- [Source excerpt]
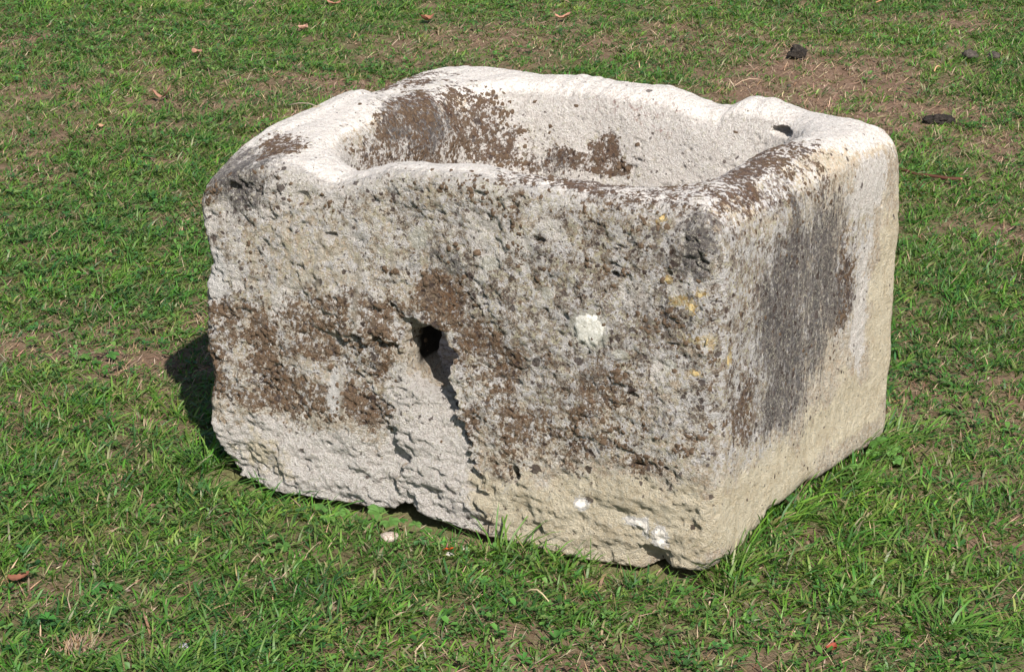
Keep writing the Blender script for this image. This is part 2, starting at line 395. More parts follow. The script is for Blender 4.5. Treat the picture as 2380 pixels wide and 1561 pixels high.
NZX = None
def surface_nets():
    global NZX
    h = .0033
    xs = np.arange(-.055, LB + .045, h, dtype=np.float32); ys = np.arange(-.045, WB + .045, h, dtype=np.float32); zs = np.arange(-.05, .71, h, dtype=np.float32)
    nx, ny, nz = len(xs), len(ys), len(zs)
    D = np.empty((nx, ny, nz), np.float32)
    gx_, gz_ = np.meshgrid(xs, zs, indexing='ij'); NZ = fbm2(gx_.ravel(), gz_.ravel(), .035, 4, 301).reshape(gx_.shape)
    for i in range(0, nx, 24):
        X, Y, Z = np.meshgrid(xs[i:i + 24], ys, zs, indexing='ij')
        # low, slow wobble of the whole block
        wf_ = 1 - .75 * sstep(.3, .9, X / LB); wx = wf_ * (.0045 * np.sin(Z * 23 + Y * 9 + .5) + .003 * np.sin(Z * 51 + 1.7)); wy = .004 * np.sin(X * 14 + Z * 11) + .002 * np.sin(X * 37 + Z * 29)
        wx = wx + .012 * sstep(.35, 0, X) * (.5 + np.exp(-((Z - .52) / .09) ** 2))
        NZX = NZ[i:i + 24][:, None, :]
        D[i:i + 24] = sdf(X + wx, Y + wy, Z)
    S = D < 0
    c = np.zeros((nx - 1, ny - 1, nz - 1), np.uint8)
    corners = [(i, j, k) for i in (0, 1) for j in (0, 1) for k in (0, 1)]
    for i, j, k in corners: c += S[i:nx - 1 + i, j:ny - 1 + j, k:nz - 1 + k]
    act = (c > 0) & (c < 8)
    I = np.argwhere(act); idx = np.full(act.shape, -1, np.int64); idx[act] = np.arange(len(I))
    vals = {cr: D[I[:, 0] + cr[0], I[:, 1] + cr[1], I[:, 2] + cr[2]] for cr in corners}
    acc = np.zeros((len(I), 3)); cnt = np.zeros(len(I))
    for cr in corners:
        for ax in range(3):
            if cr[ax] == 0:
                o = list(cr); o[ax] = 1; o = tuple(o)
                v0, v1 = vals[cr], vals[o]; m = (v0 < 0) != (v1 < 0)
                t = v0[m] / (v0[m] - v1[m])
                p = np.tile(np.array(cr, float), (m.sum(), 1)); p[:, ax] += t
                acc[m] += p; cnt[m] += 1
    P = (I + acc / cnt[:, None]) * h + np.array([xs[0], ys[0], zs[0]])
    quads = []
    for ax in range(3):
        a0 = [slice(0, n) for n in (nx, ny, nz)]; a1 = list(a0)
        a0[ax] = slice(0, (nx, ny, nz)[ax] - 1); a1[ax] = slice(1, None)
        s0 = S[tuple(a0)]; s1 = S[tuple(a1)]
        E = np.argwhere(s0 != s1); ins = s0[E[:, 0], E[:, 1], E[:, 2]]
        u, v = [(1, 2), (2, 0), (0, 1)][ax]
        ok = (E[:, u] > 0) & (E[:, v] > 0); E = E[ok]; ins = ins[ok]
        def g(du, dv):
            e = E.copy(); e[:, u] -= du; e[:, v] -= dv; return idx[e[:, 0], e[:, 1], e[:, 2]]
        q = np.stack([g(1, 1), g(0, 1), g(0, 0), g(1, 0)], 1)
        q[~ins] = q[~ins][:, ::-1]
        quads.append(q)
    Q = np.concatenate(quads); Q = Q[(Q >= 0).all(1)]
    return P, Q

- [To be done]
Repeat the material above in full and exactly, omitting the pictures.

- [Problem solution]
Keep writing the Blender script for this image. This is part 2, starting at line 395. More parts follow. The script is for Blender 4.5. Treat the picture as 2380 pixels wide and 1561 pixels high.
NZX = None
def surface_nets():
    global NZX
    h = .0033
    xs = np.arange(-.055, LB + .045, h, dtype=np.float32); ys = np.arange(-.045, WB + .045, h, dtype=np.float32); zs = np.arange(-.05, .71, h, dtype=np.float32)
    nx, ny, nz = len(xs), len(ys), len(zs)
    D = np.empty((nx, ny, nz), np.float32)
    gx_, gz_ = np.meshgrid(xs, zs, indexing='ij'); NZ = fbm2(gx_.ravel(), gz_.ravel(), .035, 4, 301).reshape(gx_.shape)
    for i in range(0, nx, 24):
        X, Y, Z = np.meshgrid(xs[i:i + 24], ys, zs, indexing='ij')
        # low, slow wobble of the whole block
        wf_ = 1 - .75 * sstep(.3, .9, X / LB); wx = wf_ * (.0045 * np.sin(Z * 23 + Y * 9 + .5) + .003 * np.sin(Z * 51 + 1.7)); wy = .004 * np.sin(X * 14 + Z * 11) + .002 * np.sin(X * 37 + Z * 29)
        wx = wx + .012 * sstep(.35, 0, X) * (.5 + np.exp(-((Z - .52) / .09) ** 2))
        NZX = NZ[i:i + 24][:, None, :]
        D[i:i + 24] = sdf(X + wx, Y + wy, Z)
    S = D < 0
    c = np.zeros((nx - 1, ny - 1, nz - 1), np.uint8)
    corners = [(i, j, k) for i in (0, 1) for j in (0, 1) for k in (0, 1)]
    for i, j, k in corners: c += S[i:nx - 1 + i, j:ny - 1 + j, k:nz - 1 + k]
    act = (c > 0) & (c < 8)
    I = np.argwhere(act); idx = np.full(act.shape, -1, np.int64); idx[act] = np.arange(len(I))
    vals = {cr: D[I[:, 0] + cr[0], I[:, 1] + cr[1], I[:, 2] + cr[2]] for cr in corners}
    acc = np.zeros((len(I), 3)); cnt = np.zeros(len(I))
    for cr in corners:
        for ax in range(3):
            if cr[ax] == 0:
                o = list(cr); o[ax] = 1; o = tuple(o)
                v0, v1 = vals[cr], vals[o]; m = (v0 < 0) != (v1 < 0)
                t = v0[m] / (v0[m] - v1[m])
                p = np.tile(np.array(cr, float), (m.sum(), 1)); p[:, ax] += t
                acc[m] += p; cnt[m] += 1
    P = (I + acc / cnt[:, None]) * h + np.array([xs[0], ys[0], zs[0]])
    quads = []
    for ax in range(3):
        a0 = [slice(0, n) for n in (nx, ny, nz)]; a1 = list(a0)
        a0[ax] = slice(0, (nx, ny, nz)[ax] - 1); a1[ax] = slice(1, None)
        s0 = S[tuple(a0)]; s1 = S[tuple(a1)]
        E = np.argwhere(s0 != s1); ins = s0[E[:, 0], E[:, 1], E[:, 2]]
        u, v = [(1, 2), (2, 0), (0, 1)][ax]
        ok = (E[:, u] > 0) & (E[:, v] > 0); E = E[ok]; ins = ins[ok]
        def g(du, dv):
            e = E.copy(); e[:, u] -= du; e[:, v] -= dv; return idx[e[:, 0], e[:, 1], e[:, 2]]
        q = np.stack([g(1, 1), g(0, 1), g(0, 0), g(1, 0)], 1)
        q[~ins] = q[~ins][:, ::-1]
        quads.append(q)
    Q = np.concatenate(quads); Q = Q[(Q >= 0).all(1)]
    return P, Q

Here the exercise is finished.